Nick Mango

Second Chance Scams

A couple of weeks ago I decided to sell some things I didn’t need and buy myself a Macbook Air. It was a good decision, the Air is a great computer. One of the things I decided to sell was my iPad 3G. I rarely ever used it and I only bought it cause I thought the 3G would be cool for traveling. But now I hear that AT&T is going to launch wifi hotspot to compete better with the new Verizon iPhone. I figured the Air would be a good home and travel solution with this wifi hotspot feature, so I put the 3G up on ebay and something interesting happened.

First, let me say that the scumbags come out for the Apple auctions. You need to be on your toes when it comes to auctioning off anything Apple. Especially phones. The resale value on these products overseas are incredible, and people will try and pull a whole host of ingenious scams on you. I’ve already had a bad experience with shipping overseas, so this time I made sure to note in my description that I would only ship to the US. I still got a couple of people asking me if I would ship to Russia or the UK, but I wasn’t having any of that. Unfortunately for me, there’s a little trick that a lot of overseas people use to convince you to ship to them. They win the damn auction! Very good move actually. They don’t ask you if you’ll ship, they just bid. If they don’t win, the seller will never know. But if they do, they have something to fall back on. The fact that you always want to sell to the high bidder. Those devious bastards.

Needless to say, that’s what happened to me. The woman was from the Ukraine. Well actually her name was female, but if it’s a smart scammer, they’ll always pretend to be a woman because women are more believable. Most people would never think a woman was trying to scam them. I don’t trust anyone. So I never even responded to the winner. What I did was give the person who lost a second chance offer. If you’re not aware of how this works, it’s rather simple. The person who was outbid, meaning the second highest bidder, gets a chance to buy the item for their max bid as a Buy It Now.

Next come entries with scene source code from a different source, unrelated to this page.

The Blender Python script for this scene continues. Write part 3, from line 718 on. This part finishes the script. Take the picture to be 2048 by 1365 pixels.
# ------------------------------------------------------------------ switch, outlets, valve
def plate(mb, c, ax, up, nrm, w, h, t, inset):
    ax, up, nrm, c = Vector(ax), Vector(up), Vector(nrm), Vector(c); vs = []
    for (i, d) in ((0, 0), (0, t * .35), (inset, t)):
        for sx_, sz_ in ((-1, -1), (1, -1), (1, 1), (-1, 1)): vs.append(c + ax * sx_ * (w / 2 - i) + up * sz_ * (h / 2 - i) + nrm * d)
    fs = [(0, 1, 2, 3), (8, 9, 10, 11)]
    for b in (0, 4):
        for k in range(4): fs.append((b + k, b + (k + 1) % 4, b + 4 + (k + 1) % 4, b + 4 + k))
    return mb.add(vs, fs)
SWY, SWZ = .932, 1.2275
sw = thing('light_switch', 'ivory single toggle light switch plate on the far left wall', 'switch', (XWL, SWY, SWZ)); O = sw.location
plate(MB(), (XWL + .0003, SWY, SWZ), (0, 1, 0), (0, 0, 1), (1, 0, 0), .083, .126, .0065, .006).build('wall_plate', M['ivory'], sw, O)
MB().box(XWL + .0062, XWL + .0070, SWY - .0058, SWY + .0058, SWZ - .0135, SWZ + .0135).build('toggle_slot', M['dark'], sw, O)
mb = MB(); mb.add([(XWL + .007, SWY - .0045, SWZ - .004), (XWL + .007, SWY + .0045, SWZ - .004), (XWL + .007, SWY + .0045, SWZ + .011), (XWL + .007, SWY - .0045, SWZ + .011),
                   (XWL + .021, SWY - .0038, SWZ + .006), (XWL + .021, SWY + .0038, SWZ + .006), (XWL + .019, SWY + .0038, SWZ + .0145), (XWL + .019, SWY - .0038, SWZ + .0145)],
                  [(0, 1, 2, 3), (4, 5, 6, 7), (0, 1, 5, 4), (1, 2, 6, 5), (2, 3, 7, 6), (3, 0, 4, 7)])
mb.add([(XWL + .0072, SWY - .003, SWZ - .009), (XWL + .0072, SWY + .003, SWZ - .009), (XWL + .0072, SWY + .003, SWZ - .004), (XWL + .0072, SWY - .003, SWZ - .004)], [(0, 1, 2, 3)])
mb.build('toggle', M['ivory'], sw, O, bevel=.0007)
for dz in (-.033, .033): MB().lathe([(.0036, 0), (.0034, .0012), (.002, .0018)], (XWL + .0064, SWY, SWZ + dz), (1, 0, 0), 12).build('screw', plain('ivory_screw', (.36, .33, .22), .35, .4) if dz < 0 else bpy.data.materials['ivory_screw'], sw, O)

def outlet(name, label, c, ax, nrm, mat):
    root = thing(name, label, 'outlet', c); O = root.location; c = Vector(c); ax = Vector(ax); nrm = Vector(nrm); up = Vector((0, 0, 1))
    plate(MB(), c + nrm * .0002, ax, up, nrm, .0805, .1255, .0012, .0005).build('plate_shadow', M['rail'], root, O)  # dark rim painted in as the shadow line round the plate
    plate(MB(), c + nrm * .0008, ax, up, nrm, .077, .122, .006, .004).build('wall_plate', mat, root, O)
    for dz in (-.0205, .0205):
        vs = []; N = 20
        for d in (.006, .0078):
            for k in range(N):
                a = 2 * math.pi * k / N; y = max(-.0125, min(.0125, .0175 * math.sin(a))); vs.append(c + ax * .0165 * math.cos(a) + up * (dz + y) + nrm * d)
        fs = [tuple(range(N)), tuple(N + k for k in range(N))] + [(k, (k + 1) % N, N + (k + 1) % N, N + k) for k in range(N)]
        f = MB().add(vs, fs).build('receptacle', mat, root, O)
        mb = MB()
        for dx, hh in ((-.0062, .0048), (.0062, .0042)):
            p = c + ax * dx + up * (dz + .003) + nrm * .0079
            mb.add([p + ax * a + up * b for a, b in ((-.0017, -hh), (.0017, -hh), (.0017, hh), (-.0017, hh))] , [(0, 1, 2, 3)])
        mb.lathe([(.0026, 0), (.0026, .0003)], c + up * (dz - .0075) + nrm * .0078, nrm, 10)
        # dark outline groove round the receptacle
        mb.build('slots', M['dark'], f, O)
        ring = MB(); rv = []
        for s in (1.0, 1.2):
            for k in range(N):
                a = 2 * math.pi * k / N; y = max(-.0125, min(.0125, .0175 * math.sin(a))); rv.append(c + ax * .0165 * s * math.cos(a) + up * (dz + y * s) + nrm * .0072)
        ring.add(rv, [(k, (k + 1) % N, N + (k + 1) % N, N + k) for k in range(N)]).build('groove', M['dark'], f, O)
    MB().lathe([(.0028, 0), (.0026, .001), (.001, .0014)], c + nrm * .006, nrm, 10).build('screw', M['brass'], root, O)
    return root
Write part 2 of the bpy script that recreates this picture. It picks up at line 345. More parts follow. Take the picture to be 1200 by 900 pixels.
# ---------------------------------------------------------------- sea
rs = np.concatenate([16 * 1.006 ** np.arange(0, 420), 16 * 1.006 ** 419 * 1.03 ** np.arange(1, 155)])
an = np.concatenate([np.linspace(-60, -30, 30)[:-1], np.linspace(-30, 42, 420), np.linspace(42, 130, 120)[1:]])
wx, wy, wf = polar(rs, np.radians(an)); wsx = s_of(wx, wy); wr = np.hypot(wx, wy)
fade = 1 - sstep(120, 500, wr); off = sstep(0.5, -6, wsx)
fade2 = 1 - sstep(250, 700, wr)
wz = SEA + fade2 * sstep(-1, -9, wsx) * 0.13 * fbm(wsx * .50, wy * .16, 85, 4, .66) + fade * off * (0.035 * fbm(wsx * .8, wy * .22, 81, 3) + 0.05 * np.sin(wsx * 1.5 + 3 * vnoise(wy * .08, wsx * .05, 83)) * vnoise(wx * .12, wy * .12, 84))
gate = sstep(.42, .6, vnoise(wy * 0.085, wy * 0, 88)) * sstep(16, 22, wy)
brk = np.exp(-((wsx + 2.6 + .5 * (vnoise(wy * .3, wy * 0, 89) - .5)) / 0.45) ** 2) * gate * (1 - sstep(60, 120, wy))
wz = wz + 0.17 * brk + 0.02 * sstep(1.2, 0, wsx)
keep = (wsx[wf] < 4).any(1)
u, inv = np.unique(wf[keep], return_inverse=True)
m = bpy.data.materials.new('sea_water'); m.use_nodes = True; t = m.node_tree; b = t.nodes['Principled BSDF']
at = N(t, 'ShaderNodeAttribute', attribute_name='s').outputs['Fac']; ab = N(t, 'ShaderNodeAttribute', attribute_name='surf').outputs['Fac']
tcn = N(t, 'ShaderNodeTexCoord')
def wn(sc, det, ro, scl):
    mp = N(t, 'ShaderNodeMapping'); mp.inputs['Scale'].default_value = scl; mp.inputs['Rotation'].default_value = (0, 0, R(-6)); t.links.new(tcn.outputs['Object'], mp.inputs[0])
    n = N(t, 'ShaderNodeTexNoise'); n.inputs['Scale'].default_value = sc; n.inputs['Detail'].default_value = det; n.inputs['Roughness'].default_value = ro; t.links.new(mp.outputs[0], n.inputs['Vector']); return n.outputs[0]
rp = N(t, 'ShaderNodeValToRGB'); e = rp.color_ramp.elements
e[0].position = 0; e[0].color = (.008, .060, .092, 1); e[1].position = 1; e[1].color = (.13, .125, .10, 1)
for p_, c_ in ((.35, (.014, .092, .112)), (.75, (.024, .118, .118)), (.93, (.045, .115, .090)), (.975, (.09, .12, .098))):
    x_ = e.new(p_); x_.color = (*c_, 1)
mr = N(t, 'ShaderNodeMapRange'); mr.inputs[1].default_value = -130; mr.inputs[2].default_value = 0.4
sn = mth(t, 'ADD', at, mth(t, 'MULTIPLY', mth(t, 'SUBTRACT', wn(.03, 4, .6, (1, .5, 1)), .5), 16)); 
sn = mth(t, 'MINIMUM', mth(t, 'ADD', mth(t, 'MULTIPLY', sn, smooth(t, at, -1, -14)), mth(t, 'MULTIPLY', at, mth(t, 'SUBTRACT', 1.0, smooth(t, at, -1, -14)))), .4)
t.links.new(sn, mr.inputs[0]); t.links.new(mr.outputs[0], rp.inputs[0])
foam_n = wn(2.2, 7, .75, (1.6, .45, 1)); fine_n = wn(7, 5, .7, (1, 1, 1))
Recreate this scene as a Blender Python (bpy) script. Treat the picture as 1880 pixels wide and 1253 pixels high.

I gave this person 24 hours to make it happen. And they took it. So I got lucky. But here’s the funny part.

Maybe you can already see the issue here. Well if you can’t, I’ll explain. It’s actually kind of complicated, so if you can’t see it, don’t be ashamed! See the way the second chance offer works is, the person who loses must buy it for their highest bid. But in my case, the person who won, should never of bid in the first place. Therefore the bidder who lost, should of actually won. But it gets better. They should have won the auction for 1 bid increment more than the 3rd highest bidder. Cause that’s who they would’ve been bidding against if the person from the Ukraine wasn’t involved. So what does that mean? Well, what it means is, the second highest bidder could have won this auction for at most $420.00 or at the very least, $378.00! Confused? Let me explain. The first time e***0(the ukrainian buyer) bid was on Feb 12th at 15:53. Which means when he bid, he outbid s***j who had a max of $353.00. But if he never bid, e***s would have bid $373.00 on Feb 13th at 09:37 and would have been the high bidder at $368.00. Then ****d would have bid $500.01 on sunday and would have been the high bidder for $378.00. Now we don’t know if e***s would have come back and bid $410.00 because he would have been in the lead. Maybe he would have forgotten about it. The only reason his bids got up to $410.00 was because he wanted to win. Some psychology here for you. Sometimes it’s not about the item. Sometimes it’s just about winning. So if he had the high bid at some point, he might not have bid again. Obviously we have no idea what would have happened. But we do have an estimate on the dollar range the auction would have ended at, $378-$420. WOWOWOWOWOW!

I think we can all agree that there’s a major issue with this system. Here’s how I think it should work: The second highest bidder should only have to buy it for one bid over the 3rd highest bidders, highest bid(yep you heard me). The reason for this is, most likely, the high bidder should never have bid in the first place. Maybe he didn’t really want it, or he made a mistake, or the item wasn’t what he thought it was, or a million other ridiculous reasons. But basically, it all comes down to the fact that the high bidder raised the price for no reason at all. If eBay took this approach it would reduce the Second Chance Offer scam, where a friend of the seller bids high, and then the seller gives it to the second highest bidder for their max. The problem here is eBay doesn’t want you to sell the item for the cheaper price because they make more money this way. And we know the seller doesn’t want to sell it for cheaper. The only person who wants less money to change hands is the buyer. 2 against 1. Sorry buyer, you’re screwed. You always hear how eBay sides with the buyer in cases of auction issues. Well this is one for the seller I guess.